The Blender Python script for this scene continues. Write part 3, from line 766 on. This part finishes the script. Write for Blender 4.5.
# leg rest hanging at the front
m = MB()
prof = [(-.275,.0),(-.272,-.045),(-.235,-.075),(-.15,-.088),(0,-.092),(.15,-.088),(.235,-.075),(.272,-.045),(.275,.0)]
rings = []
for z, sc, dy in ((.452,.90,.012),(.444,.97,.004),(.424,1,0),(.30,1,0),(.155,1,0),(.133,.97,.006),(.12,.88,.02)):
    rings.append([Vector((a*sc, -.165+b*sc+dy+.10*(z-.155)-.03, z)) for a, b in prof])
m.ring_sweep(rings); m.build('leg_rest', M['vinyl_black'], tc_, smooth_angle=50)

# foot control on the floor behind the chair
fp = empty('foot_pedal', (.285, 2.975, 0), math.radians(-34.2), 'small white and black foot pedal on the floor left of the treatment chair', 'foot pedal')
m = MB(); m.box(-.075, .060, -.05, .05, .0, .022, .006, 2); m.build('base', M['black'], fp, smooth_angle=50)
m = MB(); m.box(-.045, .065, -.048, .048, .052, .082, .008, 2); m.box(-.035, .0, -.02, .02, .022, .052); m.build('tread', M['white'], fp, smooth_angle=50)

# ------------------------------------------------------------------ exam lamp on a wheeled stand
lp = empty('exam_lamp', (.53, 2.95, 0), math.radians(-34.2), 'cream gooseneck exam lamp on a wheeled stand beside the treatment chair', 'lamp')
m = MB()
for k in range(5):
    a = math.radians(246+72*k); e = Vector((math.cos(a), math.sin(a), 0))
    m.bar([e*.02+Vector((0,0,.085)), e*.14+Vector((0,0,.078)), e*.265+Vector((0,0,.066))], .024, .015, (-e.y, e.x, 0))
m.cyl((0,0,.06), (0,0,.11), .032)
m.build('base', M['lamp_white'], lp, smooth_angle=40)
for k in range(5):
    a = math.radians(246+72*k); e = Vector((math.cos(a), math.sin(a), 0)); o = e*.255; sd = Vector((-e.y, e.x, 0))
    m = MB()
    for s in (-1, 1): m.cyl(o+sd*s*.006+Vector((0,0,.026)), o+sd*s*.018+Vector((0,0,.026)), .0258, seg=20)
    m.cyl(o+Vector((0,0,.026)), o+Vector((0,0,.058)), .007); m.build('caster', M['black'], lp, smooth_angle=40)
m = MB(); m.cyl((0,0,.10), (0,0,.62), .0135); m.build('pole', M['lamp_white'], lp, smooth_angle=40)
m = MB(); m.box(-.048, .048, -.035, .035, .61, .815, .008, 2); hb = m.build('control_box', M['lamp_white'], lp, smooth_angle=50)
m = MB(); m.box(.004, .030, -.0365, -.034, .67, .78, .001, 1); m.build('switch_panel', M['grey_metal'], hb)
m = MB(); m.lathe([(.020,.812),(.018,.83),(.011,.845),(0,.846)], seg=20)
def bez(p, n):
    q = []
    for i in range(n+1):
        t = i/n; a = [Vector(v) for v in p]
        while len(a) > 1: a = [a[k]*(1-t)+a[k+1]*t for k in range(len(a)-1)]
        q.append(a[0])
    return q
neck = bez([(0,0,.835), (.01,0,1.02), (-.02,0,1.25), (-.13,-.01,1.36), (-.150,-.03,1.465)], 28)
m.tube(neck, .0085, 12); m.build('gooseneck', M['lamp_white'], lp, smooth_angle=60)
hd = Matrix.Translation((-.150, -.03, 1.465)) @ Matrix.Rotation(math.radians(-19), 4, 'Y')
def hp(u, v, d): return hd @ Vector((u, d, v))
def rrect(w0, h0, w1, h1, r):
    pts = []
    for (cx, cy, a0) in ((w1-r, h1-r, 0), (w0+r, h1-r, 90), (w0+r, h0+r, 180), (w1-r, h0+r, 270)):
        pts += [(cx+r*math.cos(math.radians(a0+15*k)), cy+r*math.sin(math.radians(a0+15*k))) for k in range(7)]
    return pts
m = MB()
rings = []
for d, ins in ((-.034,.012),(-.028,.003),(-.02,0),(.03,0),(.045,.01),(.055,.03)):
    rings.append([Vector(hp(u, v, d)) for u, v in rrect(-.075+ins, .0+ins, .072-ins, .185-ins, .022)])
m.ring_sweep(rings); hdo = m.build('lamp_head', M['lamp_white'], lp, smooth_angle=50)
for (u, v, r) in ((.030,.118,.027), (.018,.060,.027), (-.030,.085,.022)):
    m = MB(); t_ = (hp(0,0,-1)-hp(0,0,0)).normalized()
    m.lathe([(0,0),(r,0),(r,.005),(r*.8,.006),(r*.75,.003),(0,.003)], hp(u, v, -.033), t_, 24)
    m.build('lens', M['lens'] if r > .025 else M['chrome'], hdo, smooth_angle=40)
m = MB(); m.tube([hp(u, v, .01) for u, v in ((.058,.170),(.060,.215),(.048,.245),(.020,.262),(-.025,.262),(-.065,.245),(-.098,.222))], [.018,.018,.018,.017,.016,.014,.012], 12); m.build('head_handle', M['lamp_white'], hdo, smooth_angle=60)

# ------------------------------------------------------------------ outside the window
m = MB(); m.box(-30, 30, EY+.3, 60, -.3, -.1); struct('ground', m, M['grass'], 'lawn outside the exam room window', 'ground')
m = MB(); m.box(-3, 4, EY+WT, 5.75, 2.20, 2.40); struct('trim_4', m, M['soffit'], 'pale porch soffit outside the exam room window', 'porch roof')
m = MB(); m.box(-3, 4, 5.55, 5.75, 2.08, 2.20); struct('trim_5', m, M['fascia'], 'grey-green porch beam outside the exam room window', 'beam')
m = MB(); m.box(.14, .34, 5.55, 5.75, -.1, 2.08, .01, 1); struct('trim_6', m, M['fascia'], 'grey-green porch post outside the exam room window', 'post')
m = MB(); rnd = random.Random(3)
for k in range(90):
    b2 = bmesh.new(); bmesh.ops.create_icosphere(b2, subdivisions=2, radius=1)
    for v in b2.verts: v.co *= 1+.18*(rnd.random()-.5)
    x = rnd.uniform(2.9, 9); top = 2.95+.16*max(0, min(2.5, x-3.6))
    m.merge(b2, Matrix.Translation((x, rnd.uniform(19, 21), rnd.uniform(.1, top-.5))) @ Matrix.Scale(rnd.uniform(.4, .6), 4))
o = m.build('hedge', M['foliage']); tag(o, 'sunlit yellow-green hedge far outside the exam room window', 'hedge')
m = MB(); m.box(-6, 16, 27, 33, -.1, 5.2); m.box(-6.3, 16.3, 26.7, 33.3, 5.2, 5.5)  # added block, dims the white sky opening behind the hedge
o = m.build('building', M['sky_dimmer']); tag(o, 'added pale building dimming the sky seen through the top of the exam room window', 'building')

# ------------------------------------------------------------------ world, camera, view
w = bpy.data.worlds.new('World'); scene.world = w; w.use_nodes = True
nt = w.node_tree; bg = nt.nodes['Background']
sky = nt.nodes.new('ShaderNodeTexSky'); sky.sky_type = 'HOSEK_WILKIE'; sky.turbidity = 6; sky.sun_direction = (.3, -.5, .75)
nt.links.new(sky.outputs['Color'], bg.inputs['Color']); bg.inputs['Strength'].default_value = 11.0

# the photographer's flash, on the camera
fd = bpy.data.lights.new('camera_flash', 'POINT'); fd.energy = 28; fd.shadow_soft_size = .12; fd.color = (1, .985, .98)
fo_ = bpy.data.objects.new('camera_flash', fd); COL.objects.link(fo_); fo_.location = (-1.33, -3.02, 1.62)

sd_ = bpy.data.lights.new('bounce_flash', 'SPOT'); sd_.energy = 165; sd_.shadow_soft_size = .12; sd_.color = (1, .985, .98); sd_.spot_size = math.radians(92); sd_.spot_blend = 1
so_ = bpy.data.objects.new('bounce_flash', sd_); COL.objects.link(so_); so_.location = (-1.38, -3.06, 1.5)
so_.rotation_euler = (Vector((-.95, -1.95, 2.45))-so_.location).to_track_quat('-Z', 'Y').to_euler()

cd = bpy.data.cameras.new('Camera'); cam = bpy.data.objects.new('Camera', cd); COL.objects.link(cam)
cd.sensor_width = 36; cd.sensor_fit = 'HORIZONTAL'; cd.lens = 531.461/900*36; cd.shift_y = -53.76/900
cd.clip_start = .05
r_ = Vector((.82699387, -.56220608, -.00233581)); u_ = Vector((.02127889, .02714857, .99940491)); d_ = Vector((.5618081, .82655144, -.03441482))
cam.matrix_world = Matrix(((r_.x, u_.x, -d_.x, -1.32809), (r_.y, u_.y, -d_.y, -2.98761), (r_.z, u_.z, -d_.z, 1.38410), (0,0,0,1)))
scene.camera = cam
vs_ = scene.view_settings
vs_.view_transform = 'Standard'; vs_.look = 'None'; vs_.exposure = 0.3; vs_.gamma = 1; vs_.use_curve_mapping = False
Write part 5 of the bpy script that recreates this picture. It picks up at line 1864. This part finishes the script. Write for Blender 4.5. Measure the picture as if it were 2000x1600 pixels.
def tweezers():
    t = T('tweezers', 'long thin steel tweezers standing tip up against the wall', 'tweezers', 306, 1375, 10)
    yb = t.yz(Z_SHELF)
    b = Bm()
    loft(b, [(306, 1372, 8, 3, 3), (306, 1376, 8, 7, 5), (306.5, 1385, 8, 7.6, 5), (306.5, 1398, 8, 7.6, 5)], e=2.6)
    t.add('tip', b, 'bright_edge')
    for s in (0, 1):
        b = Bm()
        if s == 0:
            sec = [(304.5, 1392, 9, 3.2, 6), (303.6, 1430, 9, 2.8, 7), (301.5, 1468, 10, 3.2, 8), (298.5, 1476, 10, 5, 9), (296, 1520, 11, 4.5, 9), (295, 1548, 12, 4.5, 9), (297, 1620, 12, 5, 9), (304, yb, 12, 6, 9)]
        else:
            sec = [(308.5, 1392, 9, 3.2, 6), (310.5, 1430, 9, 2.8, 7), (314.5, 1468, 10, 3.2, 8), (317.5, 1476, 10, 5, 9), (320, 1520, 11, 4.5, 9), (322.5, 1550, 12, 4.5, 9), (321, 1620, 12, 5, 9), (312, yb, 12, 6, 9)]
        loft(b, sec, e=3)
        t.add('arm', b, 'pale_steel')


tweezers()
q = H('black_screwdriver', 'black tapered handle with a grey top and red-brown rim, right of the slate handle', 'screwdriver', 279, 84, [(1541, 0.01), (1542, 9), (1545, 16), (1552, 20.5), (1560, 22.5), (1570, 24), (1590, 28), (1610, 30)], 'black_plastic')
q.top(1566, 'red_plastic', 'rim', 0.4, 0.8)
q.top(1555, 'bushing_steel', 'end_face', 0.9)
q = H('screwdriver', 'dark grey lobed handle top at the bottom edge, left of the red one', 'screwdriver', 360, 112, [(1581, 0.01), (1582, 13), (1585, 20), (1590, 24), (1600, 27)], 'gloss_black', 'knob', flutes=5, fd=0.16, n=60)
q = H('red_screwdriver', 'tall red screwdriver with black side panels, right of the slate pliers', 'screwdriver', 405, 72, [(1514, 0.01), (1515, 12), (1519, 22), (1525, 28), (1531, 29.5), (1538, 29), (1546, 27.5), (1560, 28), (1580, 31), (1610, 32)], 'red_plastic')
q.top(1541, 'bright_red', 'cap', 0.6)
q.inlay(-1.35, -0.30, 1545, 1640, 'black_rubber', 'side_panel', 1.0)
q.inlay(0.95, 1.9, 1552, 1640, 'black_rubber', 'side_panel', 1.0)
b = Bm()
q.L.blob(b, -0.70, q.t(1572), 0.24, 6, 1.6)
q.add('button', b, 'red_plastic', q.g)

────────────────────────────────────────

Look at the material above and copy, word for word, its lines from the first through the one containing "m = MB(); m.box(-.045, .065, -.048, .048, .052, .082, .008, 2);".

The Blender Python script for this scene continues. Write part 3, from line 766 on. This part finishes the script. Write for Blender 4.5.
# leg rest hanging at the front
m = MB()
prof = [(-.275,.0),(-.272,-.045),(-.235,-.075),(-.15,-.088),(0,-.092),(.15,-.088),(.235,-.075),(.272,-.045),(.275,.0)]
rings = []
for z, sc, dy in ((.452,.90,.012),(.444,.97,.004),(.424,1,0),(.30,1,0),(.155,1,0),(.133,.97,.006),(.12,.88,.02)):
    rings.append([Vector((a*sc, -.165+b*sc+dy+.10*(z-.155)-.03, z)) for a, b in prof])
m.ring_sweep(rings); m.build('leg_rest', M['vinyl_black'], tc_, smooth_angle=50)

# foot control on the floor behind the chair
fp = empty('foot_pedal', (.285, 2.975, 0), math.radians(-34.2), 'small white and black foot pedal on the floor left of the treatment chair', 'foot pedal')
m = MB(); m.box(-.075, .060, -.05, .05, .0, .022, .006, 2); m.build('base', M['black'], fp, smooth_angle=50)
m = MB(); m.box(-.045, .065, -.048, .048, .052, .082, .008, 2); m.box(-.035, .0, -.02, .02, .022, .052); m.build('tread', M['white'], fp, smooth_angle=50)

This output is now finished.